**What to work on**: Would you set down every entry shown below, precisely as written?

(Data extracted from a collection)
************
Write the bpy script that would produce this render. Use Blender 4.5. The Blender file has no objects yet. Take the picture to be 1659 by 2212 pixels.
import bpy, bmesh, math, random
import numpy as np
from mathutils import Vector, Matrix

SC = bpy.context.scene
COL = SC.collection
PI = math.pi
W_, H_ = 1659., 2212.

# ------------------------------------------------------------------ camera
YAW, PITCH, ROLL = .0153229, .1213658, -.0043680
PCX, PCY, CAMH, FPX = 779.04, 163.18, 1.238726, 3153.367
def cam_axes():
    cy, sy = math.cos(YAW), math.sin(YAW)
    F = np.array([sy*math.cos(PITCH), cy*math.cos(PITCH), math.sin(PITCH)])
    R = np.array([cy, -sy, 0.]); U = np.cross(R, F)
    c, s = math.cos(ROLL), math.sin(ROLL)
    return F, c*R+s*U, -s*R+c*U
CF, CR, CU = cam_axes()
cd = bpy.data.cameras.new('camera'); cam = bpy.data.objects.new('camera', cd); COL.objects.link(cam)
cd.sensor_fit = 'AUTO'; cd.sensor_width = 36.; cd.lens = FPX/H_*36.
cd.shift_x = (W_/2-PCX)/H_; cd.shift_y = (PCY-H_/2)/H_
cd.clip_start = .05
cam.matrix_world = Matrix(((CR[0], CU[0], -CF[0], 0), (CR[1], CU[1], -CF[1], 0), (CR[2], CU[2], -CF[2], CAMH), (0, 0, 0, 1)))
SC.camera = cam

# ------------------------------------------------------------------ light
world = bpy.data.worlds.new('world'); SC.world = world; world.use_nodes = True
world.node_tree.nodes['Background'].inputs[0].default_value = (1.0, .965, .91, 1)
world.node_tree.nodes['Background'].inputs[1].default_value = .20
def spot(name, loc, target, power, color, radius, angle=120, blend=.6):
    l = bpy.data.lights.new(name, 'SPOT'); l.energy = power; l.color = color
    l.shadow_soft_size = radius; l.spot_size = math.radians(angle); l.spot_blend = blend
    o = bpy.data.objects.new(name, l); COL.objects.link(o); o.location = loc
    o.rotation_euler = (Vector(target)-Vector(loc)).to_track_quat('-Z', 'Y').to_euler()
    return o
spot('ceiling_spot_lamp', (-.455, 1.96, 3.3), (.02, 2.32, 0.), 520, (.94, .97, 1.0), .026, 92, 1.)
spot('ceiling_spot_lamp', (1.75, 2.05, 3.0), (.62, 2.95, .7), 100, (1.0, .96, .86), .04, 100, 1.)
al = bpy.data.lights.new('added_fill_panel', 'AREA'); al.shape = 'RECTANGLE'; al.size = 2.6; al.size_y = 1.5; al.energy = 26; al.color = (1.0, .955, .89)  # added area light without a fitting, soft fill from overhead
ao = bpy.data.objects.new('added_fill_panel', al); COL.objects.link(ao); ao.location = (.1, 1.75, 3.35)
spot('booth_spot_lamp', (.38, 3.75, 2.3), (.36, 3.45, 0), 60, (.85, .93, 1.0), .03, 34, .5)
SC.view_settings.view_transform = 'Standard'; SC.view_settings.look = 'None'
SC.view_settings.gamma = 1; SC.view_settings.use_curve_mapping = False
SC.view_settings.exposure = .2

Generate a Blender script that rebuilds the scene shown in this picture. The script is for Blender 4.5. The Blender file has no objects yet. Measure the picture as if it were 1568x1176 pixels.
************
**Completed task**:
Write the bpy script that would produce this render. Use Blender 4.5. The Blender file has no objects yet. Take the picture to be 1659 by 2212 pixels.
import bpy, bmesh, math, random
import numpy as np
from mathutils import Vector, Matrix

SC = bpy.context.scene
COL = SC.collection
PI = math.pi
W_, H_ = 1659., 2212.

# ------------------------------------------------------------------ camera
YAW, PITCH, ROLL = .0153229, .1213658, -.0043680
PCX, PCY, CAMH, FPX = 779.04, 163.18, 1.238726, 3153.367
def cam_axes():
    cy, sy = math.cos(YAW), math.sin(YAW)
    F = np.array([sy*math.cos(PITCH), cy*math.cos(PITCH), math.sin(PITCH)])
    R = np.array([cy, -sy, 0.]); U = np.cross(R, F)
    c, s = math.cos(ROLL), math.sin(ROLL)
    return F, c*R+s*U, -s*R+c*U
CF, CR, CU = cam_axes()
cd = bpy.data.cameras.new('camera'); cam = bpy.data.objects.new('camera', cd); COL.objects.link(cam)
cd.sensor_fit = 'AUTO'; cd.sensor_width = 36.; cd.lens = FPX/H_*36.
cd.shift_x = (W_/2-PCX)/H_; cd.shift_y = (PCY-H_/2)/H_
cd.clip_start = .05
cam.matrix_world = Matrix(((CR[0], CU[0], -CF[0], 0), (CR[1], CU[1], -CF[1], 0), (CR[2], CU[2], -CF[2], CAMH), (0, 0, 0, 1)))
SC.camera = cam

# ------------------------------------------------------------------ light
world = bpy.data.worlds.new('world'); SC.world = world; world.use_nodes = True
world.node_tree.nodes['Background'].inputs[0].default_value = (1.0, .965, .91, 1)
world.node_tree.nodes['Background'].inputs[1].default_value = .20
def spot(name, loc, target, power, color, radius, angle=120, blend=.6):
    l = bpy.data.lights.new(name, 'SPOT'); l.energy = power; l.color = color
    l.shadow_soft_size = radius; l.spot_size = math.radians(angle); l.spot_blend = blend
    o = bpy.data.objects.new(name, l); COL.objects.link(o); o.location = loc
    o.rotation_euler = (Vector(target)-Vector(loc)).to_track_quat('-Z', 'Y').to_euler()
    return o
spot('ceiling_spot_lamp', (-.455, 1.96, 3.3), (.02, 2.32, 0.), 520, (.94, .97, 1.0), .026, 92, 1.)
spot('ceiling_spot_lamp', (1.75, 2.05, 3.0), (.62, 2.95, .7), 100, (1.0, .96, .86), .04, 100, 1.)
al = bpy.data.lights.new('added_fill_panel', 'AREA'); al.shape = 'RECTANGLE'; al.size = 2.6; al.size_y = 1.5; al.energy = 26; al.color = (1.0, .955, .89)  # added area light without a fitting, soft fill from overhead
ao = bpy.data.objects.new('added_fill_panel', al); COL.objects.link(ao); ao.location = (.1, 1.75, 3.35)
spot('booth_spot_lamp', (.38, 3.75, 2.3), (.36, 3.45, 0), 60, (.85, .93, 1.0), .03, 34, .5)
SC.view_settings.view_transform = 'Standard'; SC.view_settings.look = 'None'
SC.view_settings.gamma = 1; SC.view_settings.use_curve_mapping = False
SC.view_settings.exposure = .2

Generate a Blender script that rebuilds the scene shown in this picture. The script is for Blender 4.5. The Blender file has no objects yet. Measure the picture as if it were 1568x1176 pixels.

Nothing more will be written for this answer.